Why was Jazz the genre for you?

My dad introduced me to this compilation CD titled “Ladies Sing Jazz” and I must have listened to it for months on end. I fell in love with it and that was the moment that drew me to jazz.

Jazz is so fluid and robust that you can figure yourself out within the genre. It allows you to have different faces and express yourself in a way that is true to who you are or who you want to be at any moment in time. It incorporates influences of numerous genres so there’s always room to push boundaries and that’s what I love about it.

Through our conversation and from listening to your EP I’ve picked up that you have reverence for God and you cherish that relationship, which brought this thought to mind: there’s a verse in the Bible that says three things will remain, hope, love and faith. In your debut offering “Umnikelo” you have presented these three pillars vividly, was this intentional and do you hope to erect these pillars in the listener?
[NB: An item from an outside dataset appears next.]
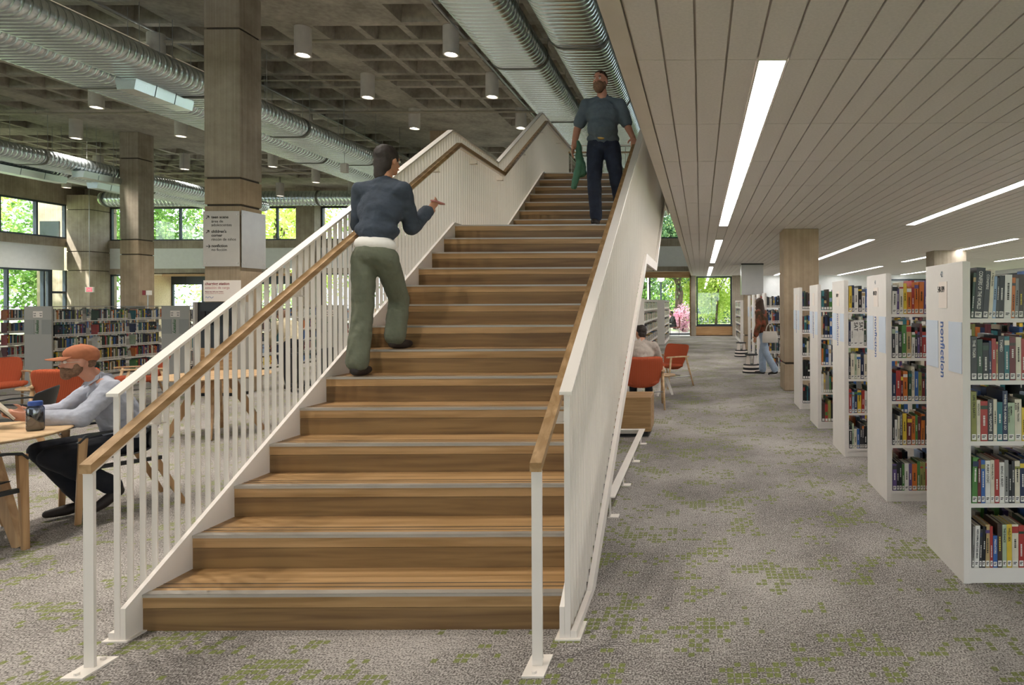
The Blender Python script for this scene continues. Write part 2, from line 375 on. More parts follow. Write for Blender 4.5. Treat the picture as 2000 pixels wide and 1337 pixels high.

Oh wow yes, I value my relationship with God and I’m so happy that it is something you can pick up from listening to my music. The truth is life is going to life, in any and every season of your life. But you can’t lose hope, because the sun does rise even after the darkest night. You need to have faith to execute whatever you hope for. And if we don’t have love then we have nothing. We need more love in general; more love for self, more love for God, more love for one another. My wish is that through my music, people would hold on to hope, keep the faith and love deeply and truly.

Where to from here for Thandeka Dladla?

I want to keep writing beautiful music and connecting with people through that music.